U.S. Republican senators ask Treasury for any reports on Hunter Biden

Politics

WASHINGTON (Reuters) – The Republican chairmen of two U.S. Senate committees have asked the Treasury Department, in a letter, for possible reports of money laundering or fraud on the business dealings of former Vice President Joe Biden’s son with a Ukraine energy firm.

U.S. Vice President Joe Biden and his son Hunter Biden attend an NCAA basketball game between Georgetown University and Duke University in Washington, U.S., January 30, 2010. Picture taken January 30, 2010. REUTERS/Jonathan Ernst

The letter, seen by Reuters on Friday, seeks “suspicious activity reports,” or documents that financial institutions file with the department’s Financial Crimes Enforcement Network when a case of money laundering or fraud is suspected.

It was unclear if any such reports exist regarding Hunter Biden, the former vice president’s son. There letter gave no evidence that Hunter Biden engaged in suspicious activity that would have been covered by such reports. [tmsnrt.rs/2s6ZdoF]

The agency does not comment on the reports, a spokesman said. Fincen, as the network is known, collects more than 2 million such reports each year, and they are tipsheets that make no findings on whether illegal activity has occurred.

The request comes as Republicans seek to defend President Donald Trump against a Democrat-led impeachment probe into whether the president improperly pressured Ukraine to investigate the Bidens to improve his chances of re-election.

Republicans in Congress have tried to turn the impeachment inquiry into an investigation of Hunter Biden – repeating unverified accusations about his work in Ukraine.

Joe Biden’s campaign criticized the request as a political effort to attack Biden in the wake of damaging impeachment hearings.

“Trump is now counting on his Republican enablers in the Senate to bail him out,” campaign spokesman Andrew Bates said. “Driven by fear of a mean tweet, they are falling in line, peddling the same disproven lies we’ve heard for months.”

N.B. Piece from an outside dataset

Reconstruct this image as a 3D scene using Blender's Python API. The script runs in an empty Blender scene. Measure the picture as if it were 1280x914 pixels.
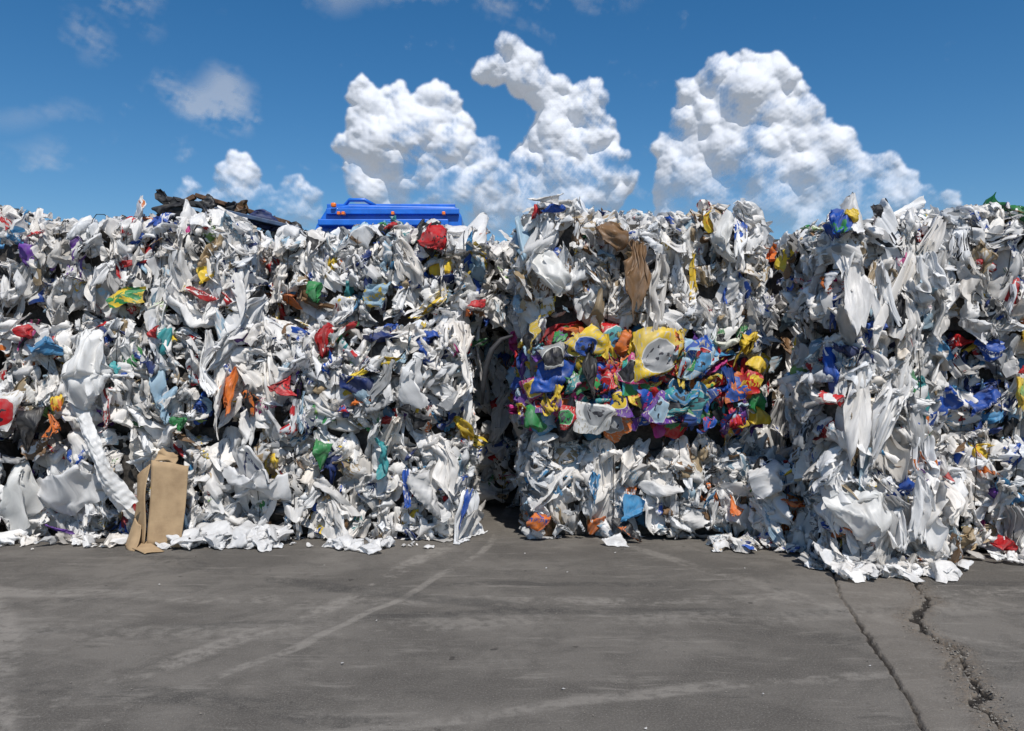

Senate Finance Committee Chairman Chuck Grassley and Ron Johnson, chairman of the Homeland Security and Governmental Affairs Committee, sent the request in a Nov. 15 letter to Ken Blanco, the director of the Financial Crimes Enforcement Network.

The chairmen set a Dec. 5 deadline for information related to Hunter Biden, who was on the board of directors of Burisma Holdings, which had been under investigation in Ukraine.

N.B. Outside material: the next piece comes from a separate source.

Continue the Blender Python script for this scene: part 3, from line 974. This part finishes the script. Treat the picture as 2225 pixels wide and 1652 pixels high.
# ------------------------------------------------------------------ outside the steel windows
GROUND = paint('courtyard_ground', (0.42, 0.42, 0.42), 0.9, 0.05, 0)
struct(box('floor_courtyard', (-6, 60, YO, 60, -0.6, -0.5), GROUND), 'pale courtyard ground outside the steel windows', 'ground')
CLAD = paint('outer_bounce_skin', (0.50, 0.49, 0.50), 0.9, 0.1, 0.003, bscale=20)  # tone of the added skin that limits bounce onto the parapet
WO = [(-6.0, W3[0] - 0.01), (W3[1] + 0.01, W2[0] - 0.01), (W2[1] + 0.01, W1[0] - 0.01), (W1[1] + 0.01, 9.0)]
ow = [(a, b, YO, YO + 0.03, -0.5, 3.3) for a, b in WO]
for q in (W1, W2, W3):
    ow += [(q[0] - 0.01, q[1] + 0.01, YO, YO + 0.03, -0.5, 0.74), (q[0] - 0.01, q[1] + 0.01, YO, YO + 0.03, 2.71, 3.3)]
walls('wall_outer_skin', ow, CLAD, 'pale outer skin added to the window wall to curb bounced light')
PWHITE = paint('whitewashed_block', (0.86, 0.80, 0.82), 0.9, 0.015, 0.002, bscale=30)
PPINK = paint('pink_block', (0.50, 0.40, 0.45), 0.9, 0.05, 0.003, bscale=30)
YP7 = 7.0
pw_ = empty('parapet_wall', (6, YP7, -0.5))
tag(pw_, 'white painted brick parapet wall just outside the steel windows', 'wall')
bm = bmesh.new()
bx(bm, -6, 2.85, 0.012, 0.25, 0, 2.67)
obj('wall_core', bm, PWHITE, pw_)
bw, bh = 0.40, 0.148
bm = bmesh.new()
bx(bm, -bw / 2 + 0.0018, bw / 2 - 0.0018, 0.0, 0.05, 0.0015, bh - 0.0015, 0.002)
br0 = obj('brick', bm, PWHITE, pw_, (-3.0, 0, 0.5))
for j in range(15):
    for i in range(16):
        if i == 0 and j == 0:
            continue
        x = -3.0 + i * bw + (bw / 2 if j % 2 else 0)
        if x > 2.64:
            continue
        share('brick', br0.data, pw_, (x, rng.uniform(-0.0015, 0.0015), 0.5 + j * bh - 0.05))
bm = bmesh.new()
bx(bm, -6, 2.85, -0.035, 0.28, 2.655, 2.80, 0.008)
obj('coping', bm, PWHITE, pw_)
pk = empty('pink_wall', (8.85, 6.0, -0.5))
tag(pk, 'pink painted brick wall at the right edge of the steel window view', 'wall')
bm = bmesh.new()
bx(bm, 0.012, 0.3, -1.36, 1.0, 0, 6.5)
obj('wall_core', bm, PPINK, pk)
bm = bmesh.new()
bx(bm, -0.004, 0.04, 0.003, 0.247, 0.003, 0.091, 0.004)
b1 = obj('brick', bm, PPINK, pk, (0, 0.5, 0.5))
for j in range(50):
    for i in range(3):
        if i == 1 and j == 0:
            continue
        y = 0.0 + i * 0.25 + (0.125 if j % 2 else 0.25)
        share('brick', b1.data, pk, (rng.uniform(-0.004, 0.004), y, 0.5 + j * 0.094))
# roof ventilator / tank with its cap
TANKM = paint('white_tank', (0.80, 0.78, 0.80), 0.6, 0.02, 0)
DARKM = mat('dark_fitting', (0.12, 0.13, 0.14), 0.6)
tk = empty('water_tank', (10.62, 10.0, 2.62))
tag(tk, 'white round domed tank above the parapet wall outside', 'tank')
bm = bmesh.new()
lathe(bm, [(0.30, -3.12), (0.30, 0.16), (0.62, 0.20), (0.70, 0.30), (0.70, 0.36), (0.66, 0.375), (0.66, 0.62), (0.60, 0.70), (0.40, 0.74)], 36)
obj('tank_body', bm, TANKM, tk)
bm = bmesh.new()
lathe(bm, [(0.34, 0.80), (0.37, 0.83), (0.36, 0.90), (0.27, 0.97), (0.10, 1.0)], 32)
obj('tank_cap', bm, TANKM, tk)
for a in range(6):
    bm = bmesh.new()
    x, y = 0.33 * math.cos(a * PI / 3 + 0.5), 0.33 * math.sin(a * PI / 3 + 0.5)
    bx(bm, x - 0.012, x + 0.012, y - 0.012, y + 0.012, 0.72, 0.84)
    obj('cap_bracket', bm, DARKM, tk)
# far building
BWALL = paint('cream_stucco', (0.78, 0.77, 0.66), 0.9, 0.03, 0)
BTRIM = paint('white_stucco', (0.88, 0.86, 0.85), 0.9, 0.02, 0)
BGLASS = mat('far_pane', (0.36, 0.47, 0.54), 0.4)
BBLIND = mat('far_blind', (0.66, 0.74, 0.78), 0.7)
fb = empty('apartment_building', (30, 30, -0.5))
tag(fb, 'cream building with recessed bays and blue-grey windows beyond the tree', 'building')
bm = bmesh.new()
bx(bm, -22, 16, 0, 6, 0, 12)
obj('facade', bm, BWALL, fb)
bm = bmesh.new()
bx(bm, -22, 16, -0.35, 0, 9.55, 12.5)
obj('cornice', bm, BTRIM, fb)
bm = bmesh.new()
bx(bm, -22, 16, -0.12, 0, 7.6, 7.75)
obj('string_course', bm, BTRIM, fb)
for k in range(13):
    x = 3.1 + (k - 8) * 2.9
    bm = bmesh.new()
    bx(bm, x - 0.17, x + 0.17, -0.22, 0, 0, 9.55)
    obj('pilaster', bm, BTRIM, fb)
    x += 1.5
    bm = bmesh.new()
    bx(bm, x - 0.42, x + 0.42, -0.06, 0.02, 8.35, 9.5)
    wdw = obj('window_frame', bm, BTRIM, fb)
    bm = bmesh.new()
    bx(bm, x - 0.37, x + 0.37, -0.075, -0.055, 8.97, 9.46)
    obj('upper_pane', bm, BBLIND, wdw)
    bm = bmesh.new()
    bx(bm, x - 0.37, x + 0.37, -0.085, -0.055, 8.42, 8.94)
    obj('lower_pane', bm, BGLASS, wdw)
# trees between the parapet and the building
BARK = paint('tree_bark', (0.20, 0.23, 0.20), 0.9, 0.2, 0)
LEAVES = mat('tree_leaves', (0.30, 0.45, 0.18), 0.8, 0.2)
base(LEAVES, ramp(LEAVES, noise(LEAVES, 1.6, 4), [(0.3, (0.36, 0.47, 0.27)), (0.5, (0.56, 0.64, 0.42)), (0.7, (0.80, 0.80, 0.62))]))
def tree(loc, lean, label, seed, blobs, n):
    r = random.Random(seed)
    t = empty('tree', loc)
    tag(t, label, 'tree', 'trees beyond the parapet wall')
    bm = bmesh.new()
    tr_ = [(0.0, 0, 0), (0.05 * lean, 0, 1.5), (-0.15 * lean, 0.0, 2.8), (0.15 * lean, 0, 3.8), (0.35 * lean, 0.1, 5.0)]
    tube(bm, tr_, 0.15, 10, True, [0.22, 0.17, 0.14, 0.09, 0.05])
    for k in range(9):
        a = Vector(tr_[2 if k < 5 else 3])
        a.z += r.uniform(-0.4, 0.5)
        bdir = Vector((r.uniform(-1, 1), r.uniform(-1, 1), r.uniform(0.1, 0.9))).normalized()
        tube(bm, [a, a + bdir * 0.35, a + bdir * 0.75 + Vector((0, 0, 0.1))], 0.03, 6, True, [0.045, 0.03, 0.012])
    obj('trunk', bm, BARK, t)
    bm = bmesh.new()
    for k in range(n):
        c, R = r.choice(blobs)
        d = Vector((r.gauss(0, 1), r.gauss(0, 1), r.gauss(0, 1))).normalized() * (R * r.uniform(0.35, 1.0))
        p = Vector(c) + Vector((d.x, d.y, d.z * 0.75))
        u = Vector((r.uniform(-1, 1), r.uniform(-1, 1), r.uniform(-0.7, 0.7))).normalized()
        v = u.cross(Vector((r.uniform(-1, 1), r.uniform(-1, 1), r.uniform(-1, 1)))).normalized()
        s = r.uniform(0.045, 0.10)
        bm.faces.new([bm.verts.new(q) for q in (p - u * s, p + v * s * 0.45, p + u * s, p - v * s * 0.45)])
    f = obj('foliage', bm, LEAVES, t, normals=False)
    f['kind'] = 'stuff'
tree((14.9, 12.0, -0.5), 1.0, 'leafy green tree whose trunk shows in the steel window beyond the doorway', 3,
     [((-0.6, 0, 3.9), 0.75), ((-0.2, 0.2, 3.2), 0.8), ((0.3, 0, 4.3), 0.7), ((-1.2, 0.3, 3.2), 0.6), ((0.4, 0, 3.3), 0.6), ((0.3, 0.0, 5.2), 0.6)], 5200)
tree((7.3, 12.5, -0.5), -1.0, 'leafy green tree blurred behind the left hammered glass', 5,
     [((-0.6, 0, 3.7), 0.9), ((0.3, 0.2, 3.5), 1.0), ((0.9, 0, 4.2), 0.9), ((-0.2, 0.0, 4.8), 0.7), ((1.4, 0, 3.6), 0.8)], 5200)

In the letter, the senators said Burisma was paying Hunter Biden as much as $50,000 a month and their panels were investigating “potentially improper actions by the Obama administration with respect to Burisma Holdings and Ukraine.”

Grassley and Johnson, citing a story by a reporter with conservative ties, said Burisma’s consulting firm Blue Star Strategies used Biden’s board membership to gain access to Obama administration officials at the State Department.

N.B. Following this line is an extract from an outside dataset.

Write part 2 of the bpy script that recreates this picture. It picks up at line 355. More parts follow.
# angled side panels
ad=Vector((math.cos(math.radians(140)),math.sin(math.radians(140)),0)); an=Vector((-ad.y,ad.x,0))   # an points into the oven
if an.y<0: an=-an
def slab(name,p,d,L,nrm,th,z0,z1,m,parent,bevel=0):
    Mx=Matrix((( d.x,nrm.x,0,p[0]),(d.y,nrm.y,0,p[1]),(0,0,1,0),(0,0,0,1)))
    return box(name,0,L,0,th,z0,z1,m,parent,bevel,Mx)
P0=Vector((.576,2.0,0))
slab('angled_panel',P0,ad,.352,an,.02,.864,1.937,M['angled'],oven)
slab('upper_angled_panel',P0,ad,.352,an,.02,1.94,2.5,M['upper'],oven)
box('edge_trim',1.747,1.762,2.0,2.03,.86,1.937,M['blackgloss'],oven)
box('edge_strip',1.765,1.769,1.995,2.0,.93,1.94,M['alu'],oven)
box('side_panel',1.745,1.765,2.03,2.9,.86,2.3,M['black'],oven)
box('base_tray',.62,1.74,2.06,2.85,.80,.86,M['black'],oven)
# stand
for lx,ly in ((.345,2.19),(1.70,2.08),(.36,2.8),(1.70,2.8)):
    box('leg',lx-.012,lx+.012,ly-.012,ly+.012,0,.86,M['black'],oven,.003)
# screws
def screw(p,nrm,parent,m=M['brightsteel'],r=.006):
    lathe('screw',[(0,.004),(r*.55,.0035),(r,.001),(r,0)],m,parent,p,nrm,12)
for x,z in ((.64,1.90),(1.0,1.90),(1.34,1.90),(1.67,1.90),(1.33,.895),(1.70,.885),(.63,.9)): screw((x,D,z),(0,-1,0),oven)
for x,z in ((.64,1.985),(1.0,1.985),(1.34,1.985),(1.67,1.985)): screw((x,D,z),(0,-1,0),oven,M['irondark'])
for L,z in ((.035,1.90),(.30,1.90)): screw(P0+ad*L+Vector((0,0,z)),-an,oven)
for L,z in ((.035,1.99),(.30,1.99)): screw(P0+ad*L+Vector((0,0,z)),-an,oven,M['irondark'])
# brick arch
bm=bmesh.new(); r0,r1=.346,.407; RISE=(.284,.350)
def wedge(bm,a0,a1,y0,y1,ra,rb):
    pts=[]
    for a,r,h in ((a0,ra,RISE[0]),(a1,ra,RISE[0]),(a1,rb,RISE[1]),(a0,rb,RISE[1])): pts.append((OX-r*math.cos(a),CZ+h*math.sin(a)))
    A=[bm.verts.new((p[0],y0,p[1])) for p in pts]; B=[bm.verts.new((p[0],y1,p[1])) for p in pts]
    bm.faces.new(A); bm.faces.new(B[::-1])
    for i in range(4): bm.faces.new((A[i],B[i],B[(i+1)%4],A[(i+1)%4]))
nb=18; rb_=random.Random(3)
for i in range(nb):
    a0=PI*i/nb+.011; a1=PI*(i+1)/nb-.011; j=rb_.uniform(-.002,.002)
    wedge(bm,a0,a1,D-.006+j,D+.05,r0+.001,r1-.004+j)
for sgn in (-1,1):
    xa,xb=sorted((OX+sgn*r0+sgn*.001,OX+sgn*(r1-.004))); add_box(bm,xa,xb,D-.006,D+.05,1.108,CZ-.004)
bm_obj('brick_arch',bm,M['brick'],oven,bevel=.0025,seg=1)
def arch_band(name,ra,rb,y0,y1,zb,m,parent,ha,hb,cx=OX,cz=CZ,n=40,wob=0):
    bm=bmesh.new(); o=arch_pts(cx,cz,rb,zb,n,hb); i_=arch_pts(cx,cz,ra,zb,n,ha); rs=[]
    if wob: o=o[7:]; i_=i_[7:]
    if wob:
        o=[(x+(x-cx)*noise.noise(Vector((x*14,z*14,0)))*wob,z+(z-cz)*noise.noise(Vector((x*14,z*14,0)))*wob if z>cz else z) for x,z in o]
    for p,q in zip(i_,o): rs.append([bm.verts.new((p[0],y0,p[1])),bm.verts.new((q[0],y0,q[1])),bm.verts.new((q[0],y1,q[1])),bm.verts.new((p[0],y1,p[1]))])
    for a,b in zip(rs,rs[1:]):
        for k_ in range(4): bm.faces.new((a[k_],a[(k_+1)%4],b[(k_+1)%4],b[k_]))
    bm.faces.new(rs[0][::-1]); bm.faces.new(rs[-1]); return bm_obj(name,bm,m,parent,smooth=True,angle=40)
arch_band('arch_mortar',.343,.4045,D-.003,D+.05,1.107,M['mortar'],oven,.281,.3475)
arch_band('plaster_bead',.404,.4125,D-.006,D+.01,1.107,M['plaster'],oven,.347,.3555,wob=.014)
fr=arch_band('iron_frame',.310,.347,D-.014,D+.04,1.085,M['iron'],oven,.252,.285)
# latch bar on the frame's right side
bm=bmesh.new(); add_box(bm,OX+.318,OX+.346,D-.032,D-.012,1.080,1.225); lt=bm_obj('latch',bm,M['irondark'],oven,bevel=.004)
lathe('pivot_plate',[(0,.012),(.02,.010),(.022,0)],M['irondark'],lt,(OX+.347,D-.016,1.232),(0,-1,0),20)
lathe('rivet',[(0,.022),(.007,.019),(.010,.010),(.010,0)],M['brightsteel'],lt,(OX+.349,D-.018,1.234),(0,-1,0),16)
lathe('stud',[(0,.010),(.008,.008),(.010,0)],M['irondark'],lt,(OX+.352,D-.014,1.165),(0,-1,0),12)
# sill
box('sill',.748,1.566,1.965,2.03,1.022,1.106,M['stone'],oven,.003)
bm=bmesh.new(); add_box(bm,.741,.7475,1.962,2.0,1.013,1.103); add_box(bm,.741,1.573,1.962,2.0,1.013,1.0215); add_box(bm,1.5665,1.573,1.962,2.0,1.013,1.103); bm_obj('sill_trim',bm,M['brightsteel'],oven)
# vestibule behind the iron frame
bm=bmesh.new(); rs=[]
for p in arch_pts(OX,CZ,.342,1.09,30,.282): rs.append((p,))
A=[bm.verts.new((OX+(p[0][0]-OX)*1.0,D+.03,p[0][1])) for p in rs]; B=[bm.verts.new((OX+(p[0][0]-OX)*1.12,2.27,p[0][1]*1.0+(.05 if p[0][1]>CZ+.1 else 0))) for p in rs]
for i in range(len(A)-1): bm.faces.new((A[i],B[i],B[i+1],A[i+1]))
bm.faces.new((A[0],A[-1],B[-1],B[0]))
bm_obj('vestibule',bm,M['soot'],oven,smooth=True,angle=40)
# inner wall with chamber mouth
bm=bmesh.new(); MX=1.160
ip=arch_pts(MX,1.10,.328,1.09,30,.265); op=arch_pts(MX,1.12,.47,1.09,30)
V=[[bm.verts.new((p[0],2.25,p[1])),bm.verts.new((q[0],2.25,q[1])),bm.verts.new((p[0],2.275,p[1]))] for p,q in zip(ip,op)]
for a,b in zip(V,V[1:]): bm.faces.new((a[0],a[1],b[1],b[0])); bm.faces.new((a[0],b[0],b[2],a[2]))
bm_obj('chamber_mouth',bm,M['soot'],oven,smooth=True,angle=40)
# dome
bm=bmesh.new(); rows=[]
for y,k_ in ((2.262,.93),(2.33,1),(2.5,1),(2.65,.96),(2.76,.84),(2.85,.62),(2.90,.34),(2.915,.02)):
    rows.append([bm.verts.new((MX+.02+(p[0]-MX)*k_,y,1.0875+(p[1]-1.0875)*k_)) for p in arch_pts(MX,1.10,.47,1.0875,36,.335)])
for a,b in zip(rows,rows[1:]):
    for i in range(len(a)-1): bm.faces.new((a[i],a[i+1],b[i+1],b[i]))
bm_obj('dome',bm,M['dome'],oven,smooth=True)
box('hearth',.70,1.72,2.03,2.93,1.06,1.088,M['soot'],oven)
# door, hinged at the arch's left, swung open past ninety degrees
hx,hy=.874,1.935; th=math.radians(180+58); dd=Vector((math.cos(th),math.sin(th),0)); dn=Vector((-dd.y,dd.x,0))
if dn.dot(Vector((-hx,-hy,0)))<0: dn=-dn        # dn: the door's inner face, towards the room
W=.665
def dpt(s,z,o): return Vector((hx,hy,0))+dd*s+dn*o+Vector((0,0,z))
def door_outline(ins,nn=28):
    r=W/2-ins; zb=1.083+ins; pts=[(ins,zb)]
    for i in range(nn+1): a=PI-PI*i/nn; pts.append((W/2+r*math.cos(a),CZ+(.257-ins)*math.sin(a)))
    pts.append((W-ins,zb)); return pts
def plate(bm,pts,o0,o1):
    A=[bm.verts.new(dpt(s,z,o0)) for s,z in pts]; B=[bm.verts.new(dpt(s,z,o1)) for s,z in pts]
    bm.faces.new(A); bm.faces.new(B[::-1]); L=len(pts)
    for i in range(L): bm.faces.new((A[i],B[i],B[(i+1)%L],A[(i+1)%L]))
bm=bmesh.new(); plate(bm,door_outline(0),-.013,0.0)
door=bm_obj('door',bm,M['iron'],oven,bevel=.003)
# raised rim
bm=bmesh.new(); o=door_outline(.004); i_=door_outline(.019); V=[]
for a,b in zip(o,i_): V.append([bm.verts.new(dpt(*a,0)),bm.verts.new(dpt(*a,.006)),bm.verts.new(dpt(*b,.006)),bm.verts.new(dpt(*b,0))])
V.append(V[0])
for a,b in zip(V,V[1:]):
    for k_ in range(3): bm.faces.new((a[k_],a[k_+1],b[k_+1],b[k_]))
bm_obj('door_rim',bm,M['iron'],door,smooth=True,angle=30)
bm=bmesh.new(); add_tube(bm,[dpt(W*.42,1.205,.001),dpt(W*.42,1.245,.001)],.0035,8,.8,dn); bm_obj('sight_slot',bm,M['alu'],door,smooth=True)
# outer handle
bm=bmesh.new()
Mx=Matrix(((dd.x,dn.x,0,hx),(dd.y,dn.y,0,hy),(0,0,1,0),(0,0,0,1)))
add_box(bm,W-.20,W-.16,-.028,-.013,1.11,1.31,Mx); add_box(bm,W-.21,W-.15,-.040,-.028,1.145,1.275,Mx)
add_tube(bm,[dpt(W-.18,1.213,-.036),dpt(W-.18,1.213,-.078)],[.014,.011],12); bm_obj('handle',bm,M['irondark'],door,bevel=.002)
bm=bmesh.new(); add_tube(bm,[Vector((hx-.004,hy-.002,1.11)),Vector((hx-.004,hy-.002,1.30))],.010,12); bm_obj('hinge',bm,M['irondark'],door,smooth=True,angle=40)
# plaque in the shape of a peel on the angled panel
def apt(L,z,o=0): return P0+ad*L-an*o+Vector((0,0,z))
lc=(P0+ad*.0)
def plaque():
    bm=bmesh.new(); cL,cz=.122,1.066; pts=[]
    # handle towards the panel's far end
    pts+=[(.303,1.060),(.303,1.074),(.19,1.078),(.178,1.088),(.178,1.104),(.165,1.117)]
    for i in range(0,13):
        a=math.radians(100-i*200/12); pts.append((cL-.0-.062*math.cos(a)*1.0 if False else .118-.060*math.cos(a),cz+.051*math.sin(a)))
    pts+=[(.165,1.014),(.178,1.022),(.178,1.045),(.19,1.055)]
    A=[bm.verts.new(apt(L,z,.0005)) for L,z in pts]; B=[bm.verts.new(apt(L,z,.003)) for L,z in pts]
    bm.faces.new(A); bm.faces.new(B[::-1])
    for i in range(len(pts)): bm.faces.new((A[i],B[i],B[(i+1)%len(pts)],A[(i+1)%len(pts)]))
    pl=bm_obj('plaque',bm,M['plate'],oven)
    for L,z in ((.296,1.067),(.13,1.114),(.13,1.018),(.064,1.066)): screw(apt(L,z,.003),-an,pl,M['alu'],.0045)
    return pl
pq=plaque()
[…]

The Bidens have denied any wrongdoing.

The elder Biden is a leading Democratic candidate for president in next year’s U.S. elections, in which Trump is seeking a second four-year term.

Grassley and Johnson also said on Friday they had asked the U.S. National Archives and Records Administration for records of 2016 White House meetings between Obama administration officials, Ukrainian government representatives and officials of the Democratic National Committee.

Trump and Republicans in Congress have been ramping up their rhetoric on the Bidens as the November 2020 U.S. elections near and as Democrats in the House of Representatives intensify their impeachment investigation of Trump.

Democrats are looking into whether Trump used the withholding of U.S. aid to Ukraine as leverage to press Kiev to launch investigations into the Bidens and allegations Ukraine meddled in the 2016 U.S. elections to hurt the Trump campaign.

U.S. intelligence agencies have concluded it was Russia that tried to influence the 2016 election in favor of Trump.

On Thursday, Senate Judiciary Committee Chairman Lindsey Graham, an ally of Trump’s, wrote to Secretary of State Mike Pompeo requesting documents related to 2016 contacts between the Bidens, other Obama administration officials and former Ukrainian President Petro Poroshenko.

Trump has denied doing anything improper in Ukraine and has called the impeachment inquiry a witch hunt.